## Do this
Only the lines from the one containing "Write part 2" down to the one containing "under(link('lens_screw', bm, 'lamp_body', smooth=True), lamp)", inclusive, are to be quoted exactly.

## Exercise material
· · ·

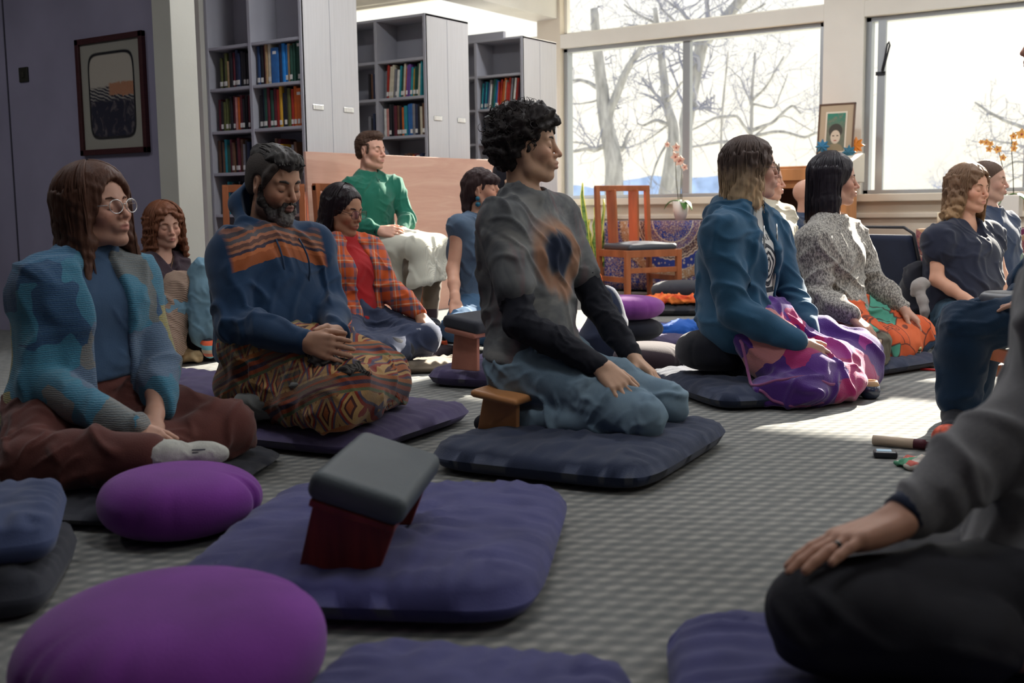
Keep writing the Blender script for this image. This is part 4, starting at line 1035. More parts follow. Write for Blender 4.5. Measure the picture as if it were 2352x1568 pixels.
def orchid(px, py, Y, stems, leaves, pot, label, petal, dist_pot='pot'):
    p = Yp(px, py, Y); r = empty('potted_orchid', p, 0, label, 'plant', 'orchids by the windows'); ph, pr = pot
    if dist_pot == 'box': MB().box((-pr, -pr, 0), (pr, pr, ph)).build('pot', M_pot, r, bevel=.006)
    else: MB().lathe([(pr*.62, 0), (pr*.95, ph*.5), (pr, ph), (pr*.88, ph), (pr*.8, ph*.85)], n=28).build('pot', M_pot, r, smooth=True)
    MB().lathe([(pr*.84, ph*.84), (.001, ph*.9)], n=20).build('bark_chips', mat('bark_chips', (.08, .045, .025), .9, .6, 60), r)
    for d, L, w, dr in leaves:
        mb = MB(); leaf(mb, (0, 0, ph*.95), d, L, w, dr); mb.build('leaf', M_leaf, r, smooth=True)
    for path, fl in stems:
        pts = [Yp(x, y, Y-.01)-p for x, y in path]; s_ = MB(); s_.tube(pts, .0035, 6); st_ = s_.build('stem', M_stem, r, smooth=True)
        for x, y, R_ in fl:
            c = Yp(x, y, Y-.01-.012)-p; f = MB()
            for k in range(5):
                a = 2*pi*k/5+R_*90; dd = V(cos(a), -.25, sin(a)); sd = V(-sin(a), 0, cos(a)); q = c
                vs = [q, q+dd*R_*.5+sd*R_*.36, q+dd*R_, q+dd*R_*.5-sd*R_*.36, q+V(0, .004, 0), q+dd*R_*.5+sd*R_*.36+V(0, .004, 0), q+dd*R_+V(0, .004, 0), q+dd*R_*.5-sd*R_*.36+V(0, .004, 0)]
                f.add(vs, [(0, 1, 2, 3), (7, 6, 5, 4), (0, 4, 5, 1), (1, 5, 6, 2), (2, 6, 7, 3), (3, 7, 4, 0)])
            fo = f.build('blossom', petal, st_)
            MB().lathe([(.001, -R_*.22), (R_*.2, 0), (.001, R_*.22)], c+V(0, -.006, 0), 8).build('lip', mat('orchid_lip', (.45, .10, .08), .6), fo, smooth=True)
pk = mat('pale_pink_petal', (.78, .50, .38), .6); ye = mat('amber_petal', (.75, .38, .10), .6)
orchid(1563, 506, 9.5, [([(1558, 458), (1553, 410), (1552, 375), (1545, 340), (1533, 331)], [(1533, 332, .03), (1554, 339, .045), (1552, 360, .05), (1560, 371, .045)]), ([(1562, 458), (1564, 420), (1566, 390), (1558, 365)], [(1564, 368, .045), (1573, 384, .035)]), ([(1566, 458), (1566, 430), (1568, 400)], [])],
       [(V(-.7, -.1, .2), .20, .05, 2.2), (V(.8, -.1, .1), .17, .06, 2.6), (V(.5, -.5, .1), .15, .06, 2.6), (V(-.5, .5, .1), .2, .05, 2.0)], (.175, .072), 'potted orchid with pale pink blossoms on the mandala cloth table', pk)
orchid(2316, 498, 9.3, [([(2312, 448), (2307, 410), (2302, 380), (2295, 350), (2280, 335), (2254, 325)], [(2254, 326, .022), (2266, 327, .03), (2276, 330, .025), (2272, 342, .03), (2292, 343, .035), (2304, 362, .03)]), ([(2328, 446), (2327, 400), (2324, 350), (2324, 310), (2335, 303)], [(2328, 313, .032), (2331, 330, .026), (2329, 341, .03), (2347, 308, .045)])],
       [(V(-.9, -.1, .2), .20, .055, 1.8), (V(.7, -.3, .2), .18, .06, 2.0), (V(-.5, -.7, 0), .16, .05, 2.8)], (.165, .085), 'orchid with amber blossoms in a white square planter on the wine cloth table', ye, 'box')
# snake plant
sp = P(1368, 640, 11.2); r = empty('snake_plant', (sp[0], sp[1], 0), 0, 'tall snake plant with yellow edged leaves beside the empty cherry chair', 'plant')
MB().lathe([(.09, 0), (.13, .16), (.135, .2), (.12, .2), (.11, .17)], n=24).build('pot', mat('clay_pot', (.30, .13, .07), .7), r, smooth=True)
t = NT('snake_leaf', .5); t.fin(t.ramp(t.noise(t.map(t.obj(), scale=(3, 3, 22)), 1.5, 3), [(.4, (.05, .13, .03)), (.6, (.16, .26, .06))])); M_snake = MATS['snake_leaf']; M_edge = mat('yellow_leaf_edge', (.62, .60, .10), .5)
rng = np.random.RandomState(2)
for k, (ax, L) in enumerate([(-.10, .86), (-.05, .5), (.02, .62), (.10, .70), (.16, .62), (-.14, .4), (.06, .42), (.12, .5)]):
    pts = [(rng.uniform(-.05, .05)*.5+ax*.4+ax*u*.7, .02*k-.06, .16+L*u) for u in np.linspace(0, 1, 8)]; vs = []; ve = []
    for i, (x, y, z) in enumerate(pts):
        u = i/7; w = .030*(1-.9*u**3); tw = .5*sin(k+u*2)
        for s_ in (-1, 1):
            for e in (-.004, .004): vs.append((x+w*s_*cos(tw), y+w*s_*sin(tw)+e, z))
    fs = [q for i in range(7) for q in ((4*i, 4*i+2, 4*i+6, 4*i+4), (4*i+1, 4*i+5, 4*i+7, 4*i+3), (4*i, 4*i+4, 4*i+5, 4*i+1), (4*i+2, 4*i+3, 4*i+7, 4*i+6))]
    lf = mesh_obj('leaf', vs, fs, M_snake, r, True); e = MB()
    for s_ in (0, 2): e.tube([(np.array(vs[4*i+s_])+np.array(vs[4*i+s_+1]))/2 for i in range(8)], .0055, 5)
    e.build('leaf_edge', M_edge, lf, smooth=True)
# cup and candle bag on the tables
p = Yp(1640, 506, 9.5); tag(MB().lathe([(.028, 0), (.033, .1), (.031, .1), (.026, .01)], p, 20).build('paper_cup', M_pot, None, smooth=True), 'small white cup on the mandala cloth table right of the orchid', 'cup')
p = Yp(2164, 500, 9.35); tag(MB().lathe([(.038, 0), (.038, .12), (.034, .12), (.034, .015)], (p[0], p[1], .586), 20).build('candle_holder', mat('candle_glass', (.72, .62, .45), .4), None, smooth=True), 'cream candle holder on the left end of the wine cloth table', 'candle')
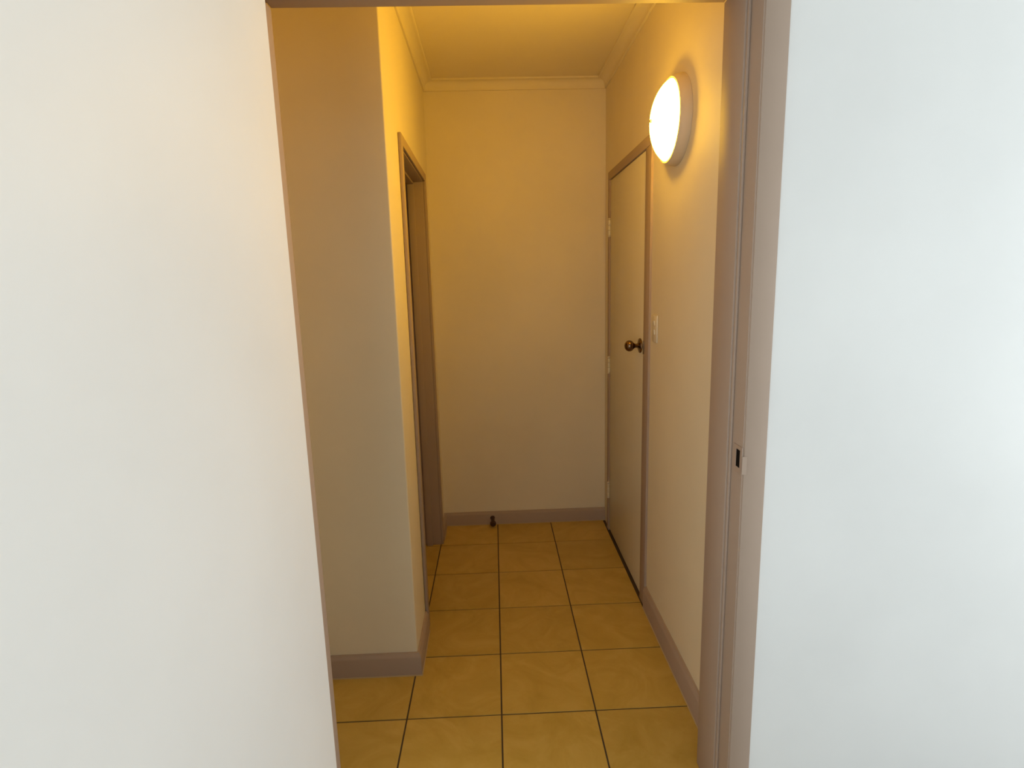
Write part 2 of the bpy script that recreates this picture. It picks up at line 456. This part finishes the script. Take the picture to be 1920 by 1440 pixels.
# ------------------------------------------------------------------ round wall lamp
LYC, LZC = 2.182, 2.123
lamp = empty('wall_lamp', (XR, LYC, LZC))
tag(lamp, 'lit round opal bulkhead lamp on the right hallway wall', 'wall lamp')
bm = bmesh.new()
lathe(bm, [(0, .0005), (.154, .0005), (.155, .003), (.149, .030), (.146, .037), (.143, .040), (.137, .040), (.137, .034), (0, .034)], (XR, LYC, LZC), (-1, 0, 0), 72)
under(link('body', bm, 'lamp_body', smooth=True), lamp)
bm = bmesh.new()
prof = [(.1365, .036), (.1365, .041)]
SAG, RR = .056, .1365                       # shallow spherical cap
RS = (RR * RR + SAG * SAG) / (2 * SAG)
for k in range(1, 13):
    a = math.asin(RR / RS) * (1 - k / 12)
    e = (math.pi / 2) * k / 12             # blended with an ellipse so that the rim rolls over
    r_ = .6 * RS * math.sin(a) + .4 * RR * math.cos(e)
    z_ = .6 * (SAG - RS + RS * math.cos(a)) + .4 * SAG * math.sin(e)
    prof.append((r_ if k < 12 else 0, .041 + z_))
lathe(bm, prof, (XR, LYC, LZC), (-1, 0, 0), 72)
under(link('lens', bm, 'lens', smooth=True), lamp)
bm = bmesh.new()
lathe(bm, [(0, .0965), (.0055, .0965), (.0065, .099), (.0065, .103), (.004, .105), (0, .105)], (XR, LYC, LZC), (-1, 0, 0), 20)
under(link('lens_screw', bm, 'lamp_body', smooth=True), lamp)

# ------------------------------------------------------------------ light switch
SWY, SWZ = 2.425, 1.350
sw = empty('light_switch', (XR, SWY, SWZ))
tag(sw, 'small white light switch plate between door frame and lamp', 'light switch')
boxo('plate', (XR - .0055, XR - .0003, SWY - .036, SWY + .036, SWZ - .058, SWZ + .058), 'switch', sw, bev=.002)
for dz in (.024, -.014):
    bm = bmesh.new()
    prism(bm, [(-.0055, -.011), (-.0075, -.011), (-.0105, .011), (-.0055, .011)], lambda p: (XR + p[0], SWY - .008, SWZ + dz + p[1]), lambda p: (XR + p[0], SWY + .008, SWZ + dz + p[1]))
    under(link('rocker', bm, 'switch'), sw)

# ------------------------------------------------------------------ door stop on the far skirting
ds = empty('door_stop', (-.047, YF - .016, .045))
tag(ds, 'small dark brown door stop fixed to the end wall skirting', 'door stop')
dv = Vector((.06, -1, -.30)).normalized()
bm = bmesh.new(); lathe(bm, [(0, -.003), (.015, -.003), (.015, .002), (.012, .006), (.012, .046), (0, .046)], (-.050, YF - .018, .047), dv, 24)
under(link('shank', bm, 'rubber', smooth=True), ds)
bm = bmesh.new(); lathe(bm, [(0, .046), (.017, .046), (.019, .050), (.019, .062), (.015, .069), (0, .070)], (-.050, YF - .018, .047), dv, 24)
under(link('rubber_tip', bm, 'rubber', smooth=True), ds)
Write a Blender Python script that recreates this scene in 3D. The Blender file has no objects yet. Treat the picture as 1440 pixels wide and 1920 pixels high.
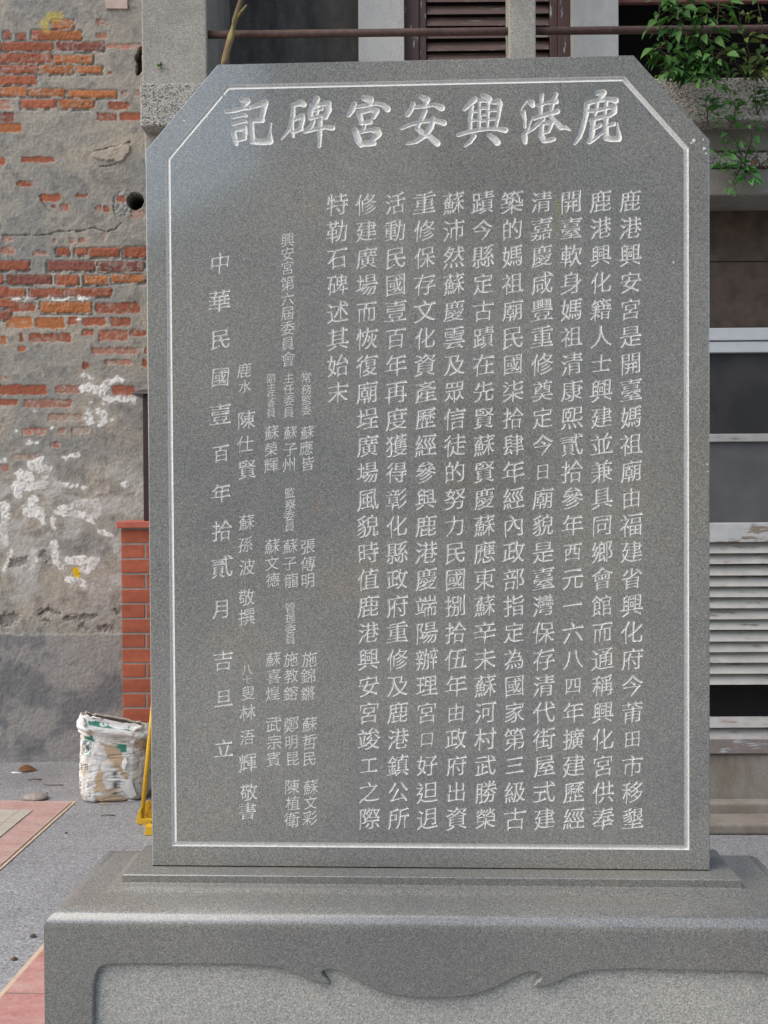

· · ·

## Expected answer
Write part 2 of the bpy script that recreates this picture. It picks up at line 456. This part finishes the script. Take the picture to be 1920 by 1440 pixels.
# ------------------------------------------------------------------ round wall lamp
LYC, LZC = 2.182, 2.123
lamp = empty('wall_lamp', (XR, LYC, LZC))
tag(lamp, 'lit round opal bulkhead lamp on the right hallway wall', 'wall lamp')
bm = bmesh.new()
lathe(bm, [(0, .0005), (.154, .0005), (.155, .003), (.149, .030), (.146, .037), (.143, .040), (.137, .040), (.137, .034), (0, .034)], (XR, LYC, LZC), (-1, 0, 0), 72)
under(link('body', bm, 'lamp_body', smooth=True), lamp)
bm = bmesh.new()
prof = [(.1365, .036), (.1365, .041)]
SAG, RR = .056, .1365                       # shallow spherical cap
RS = (RR * RR + SAG * SAG) / (2 * SAG)
for k in range(1, 13):
    a = math.asin(RR / RS) * (1 - k / 12)
    e = (math.pi / 2) * k / 12             # blended with an ellipse so that the rim rolls over
    r_ = .6 * RS * math.sin(a) + .4 * RR * math.cos(e)
    z_ = .6 * (SAG - RS + RS * math.cos(a)) + .4 * SAG * math.sin(e)
    prof.append((r_ if k < 12 else 0, .041 + z_))
lathe(bm, prof, (XR, LYC, LZC), (-1, 0, 0), 72)
under(link('lens', bm, 'lens', smooth=True), lamp)
bm = bmesh.new()
lathe(bm, [(0, .0965), (.0055, .0965), (.0065, .099), (.0065, .103), (.004, .105), (0, .105)], (XR, LYC, LZC), (-1, 0, 0), 20)
under(link('lens_screw', bm, 'lamp_body', smooth=True), lamp)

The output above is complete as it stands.